The Western Question, as it may fitly be called, had been settled by the birth of a new nation, destined to greatness and preponderance in the western hemisphere; the Eastern Question, phrase now so familiar, soon loomed on the horizon. Was it to receive a like solution? Was a great nation, already close to the spot, to win a position of exceptional advantage for dominating in eastern waters as America must do in western? for it must be remembered that, although the Levant was then only the end of a European trade route, both the history of the past and the well understood possibilities of the future pointed to it as one of the greatest centres of commerce, and therefore of human interest and political influence, in the world.
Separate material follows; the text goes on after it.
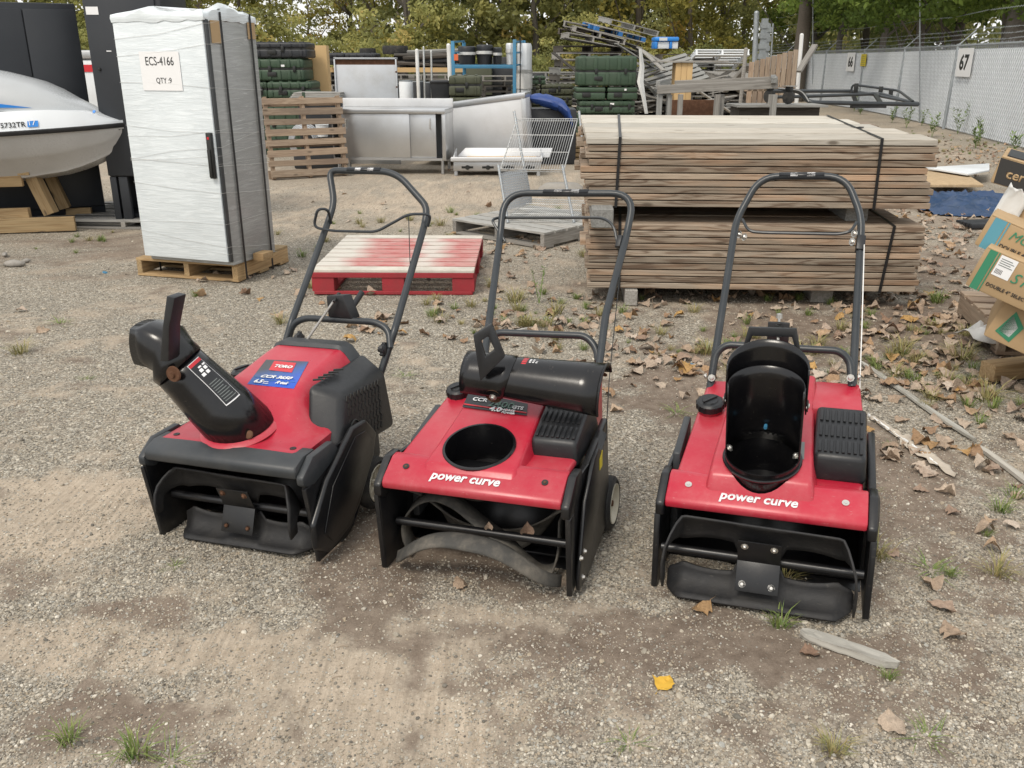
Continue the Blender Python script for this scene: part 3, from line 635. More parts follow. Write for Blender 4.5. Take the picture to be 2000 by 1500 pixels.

The Levant and Egypt had then, and still keep, the same interest that is now being felt in the Isthmus of Panama and the Caribbean; and it is hard to imagine a more threatening condition of naval power than the possession of the Black Sea and its impregnable entrance, by a vigorous nation, so close to the Eastern highway of the world. The position in 1783 was the more dangerous from the close alliance and respective abilities of the rulers of Austria and Russia; the cool-headed and experienced Catharine, through her influence on her weaker colleague, directing the resources of both empires in a path most favorable to Russia.